AIM OF THE EXERCISE:
Print all the data, keeping every line exactly as it is.

>> Begin MATERIAL

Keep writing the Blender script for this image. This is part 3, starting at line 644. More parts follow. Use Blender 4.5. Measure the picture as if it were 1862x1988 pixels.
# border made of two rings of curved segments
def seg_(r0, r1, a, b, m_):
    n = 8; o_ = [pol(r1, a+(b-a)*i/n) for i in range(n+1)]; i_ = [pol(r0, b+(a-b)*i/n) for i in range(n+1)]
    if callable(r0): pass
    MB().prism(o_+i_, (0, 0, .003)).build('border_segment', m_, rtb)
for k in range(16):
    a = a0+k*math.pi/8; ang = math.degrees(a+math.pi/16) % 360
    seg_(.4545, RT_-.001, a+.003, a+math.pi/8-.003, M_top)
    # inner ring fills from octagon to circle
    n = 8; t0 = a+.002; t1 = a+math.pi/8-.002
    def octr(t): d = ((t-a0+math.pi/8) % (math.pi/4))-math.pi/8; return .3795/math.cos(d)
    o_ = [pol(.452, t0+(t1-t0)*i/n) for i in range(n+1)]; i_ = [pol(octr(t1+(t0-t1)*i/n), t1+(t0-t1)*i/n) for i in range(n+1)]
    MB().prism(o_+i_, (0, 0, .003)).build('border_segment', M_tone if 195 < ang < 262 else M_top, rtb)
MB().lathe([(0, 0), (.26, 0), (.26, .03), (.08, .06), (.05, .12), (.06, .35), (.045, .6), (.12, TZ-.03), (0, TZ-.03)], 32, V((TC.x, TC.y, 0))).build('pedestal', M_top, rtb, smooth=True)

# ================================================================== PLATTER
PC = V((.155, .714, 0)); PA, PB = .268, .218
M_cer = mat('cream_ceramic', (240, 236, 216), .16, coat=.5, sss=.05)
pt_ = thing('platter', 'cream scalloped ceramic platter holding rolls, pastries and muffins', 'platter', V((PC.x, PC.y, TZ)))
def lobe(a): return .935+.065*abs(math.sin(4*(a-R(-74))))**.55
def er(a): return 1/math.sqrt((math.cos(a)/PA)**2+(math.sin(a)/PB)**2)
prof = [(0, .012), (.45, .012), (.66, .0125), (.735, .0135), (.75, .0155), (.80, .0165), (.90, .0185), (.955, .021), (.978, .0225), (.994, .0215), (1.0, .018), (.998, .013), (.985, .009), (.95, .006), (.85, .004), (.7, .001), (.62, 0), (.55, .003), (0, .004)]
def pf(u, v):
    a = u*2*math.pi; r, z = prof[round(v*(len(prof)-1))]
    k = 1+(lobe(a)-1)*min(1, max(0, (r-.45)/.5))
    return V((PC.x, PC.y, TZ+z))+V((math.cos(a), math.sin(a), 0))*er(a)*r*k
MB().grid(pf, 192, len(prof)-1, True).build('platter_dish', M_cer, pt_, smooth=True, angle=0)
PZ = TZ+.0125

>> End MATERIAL

TASK ANSWER:
Keep writing the Blender script for this image. This is part 3, starting at line 644. More parts follow. Use Blender 4.5. Measure the picture as if it were 1862x1988 pixels.
# border made of two rings of curved segments
def seg_(r0, r1, a, b, m_):
    n = 8; o_ = [pol(r1, a+(b-a)*i/n) for i in range(n+1)]; i_ = [pol(r0, b+(a-b)*i/n) for i in range(n+1)]
    if callable(r0): pass
    MB().prism(o_+i_, (0, 0, .003)).build('border_segment', m_, rtb)
for k in range(16):
    a = a0+k*math.pi/8; ang = math.degrees(a+math.pi/16) % 360
    seg_(.4545, RT_-.001, a+.003, a+math.pi/8-.003, M_top)
    # inner ring fills from octagon to circle
    n = 8; t0 = a+.002; t1 = a+math.pi/8-.002
    def octr(t): d = ((t-a0+math.pi/8) % (math.pi/4))-math.pi/8; return .3795/math.cos(d)
    o_ = [pol(.452, t0+(t1-t0)*i/n) for i in range(n+1)]; i_ = [pol(octr(t1+(t0-t1)*i/n), t1+(t0-t1)*i/n) for i in range(n+1)]
    MB().prism(o_+i_, (0, 0, .003)).build('border_segment', M_tone if 195 < ang < 262 else M_top, rtb)
MB().lathe([(0, 0), (.26, 0), (.26, .03), (.08, .06), (.05, .12), (.06, .35), (.045, .6), (.12, TZ-.03), (0, TZ-.03)], 32, V((TC.x, TC.y, 0))).build('pedestal', M_top, rtb, smooth=True)

# ================================================================== PLATTER
PC = V((.155, .714, 0)); PA, PB = .268, .218
M_cer = mat('cream_ceramic', (240, 236, 216), .16, coat=.5, sss=.05)
pt_ = thing('platter', 'cream scalloped ceramic platter holding rolls, pastries and muffins', 'platter', V((PC.x, PC.y, TZ)))
def lobe(a): return .935+.065*abs(math.sin(4*(a-R(-74))))**.55
def er(a): return 1/math.sqrt((math.cos(a)/PA)**2+(math.sin(a)/PB)**2)
prof = [(0, .012), (.45, .012), (.66, .0125), (.735, .0135), (.75, .0155), (.80, .0165), (.90, .0185), (.955, .021), (.978, .0225), (.994, .0215), (1.0, .018), (.998, .013), (.985, .009), (.95, .006), (.85, .004), (.7, .001), (.62, 0), (.55, .003), (0, .004)]
def pf(u, v):
    a = u*2*math.pi; r, z = prof[round(v*(len(prof)-1))]
    k = 1+(lobe(a)-1)*min(1, max(0, (r-.45)/.5))
    return V((PC.x, PC.y, TZ+z))+V((math.cos(a), math.sin(a), 0))*er(a)*r*k
MB().grid(pf, 192, len(prof)-1, True).build('platter_dish', M_cer, pt_, smooth=True, angle=0)
PZ = TZ+.0125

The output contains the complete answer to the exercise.